Harvard Grad Programs Face Rise in Applications

Despite a national downward trend in graduate school applications to large, private universities, the Business School and the School of Design, as well as schools at MIT, have experienced an increase in applications this year.

"Harvard Business School applications are substantially up, approaching an alltime high," Lawrence E. Fouraker, dean of the Business School, said yesterday.

Walter A. Gagne, registrar and assistant dean of the Graduate School of Design, said that there is "maybe a 10-per-cent increase" in applicants over last year, but he said official figures will not be available until April 10.

But Graduate School of Arts and Science (GSAS) applications are virtually the same this year as last, numbering about 5000, Peter S. McKinney, associate dean of the GSAS, said yesterday.

"There is a fairly stable number of applicants as compared with last year, but the general quality of the applicants has gone up," McKinney said.


"There has been a dropping off of some of the marginal applicants and some of the very outstanding applicants, who have applied to professional schools instead," he said.

Applications to Harvard's programs in engineering and applied sciences decreased, while physics applications, which had declined recently, increased.

By January 15, the preliminary closing date for applications, MIT recorded a 7-per-cent increase in applicants compared to statistics from the same time last year, according to Irwin W. Sizer, dean of the graduate school at MIT.

"MIT is a special case for two reasons: our reputation for professional excellence and out ability to aid graduate students financially," Sizer said.

He cited a report by a Columbia University group that ranked MIT's graduate program in engineering first nationally, the architecture program second after Berkeley's, and the business school sixth.

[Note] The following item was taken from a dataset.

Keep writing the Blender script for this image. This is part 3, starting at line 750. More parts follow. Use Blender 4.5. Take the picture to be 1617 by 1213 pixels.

"These ratings are very important," he said. "Students heading for graduate school read these things very carefully and act upon them."

But Fouraker disagreed with the importance of the Columbia study, saying the rankings are invalid because various graduate schools are not comparable.

"The Business School has different objectives from most other business schools; it is much more practitioner oriented, producing management people rather than scholars and researchers," Fouraker said.

MIT's Sizer said that one factor leading to an increase in that school's applicant pool is the large amount of financial aid available.

MIT has more research assistantships than any other institution, supporting 33 per cent of all its students, Sizer said.

MIT has also been very successful in attracting students who have won National Science foundation graduate fellowships, attracting 12 to 14 per cent of all NSF fellows. "MIT competes with Harvard in attracting NSF fellows; MIT is usually first or second," he said.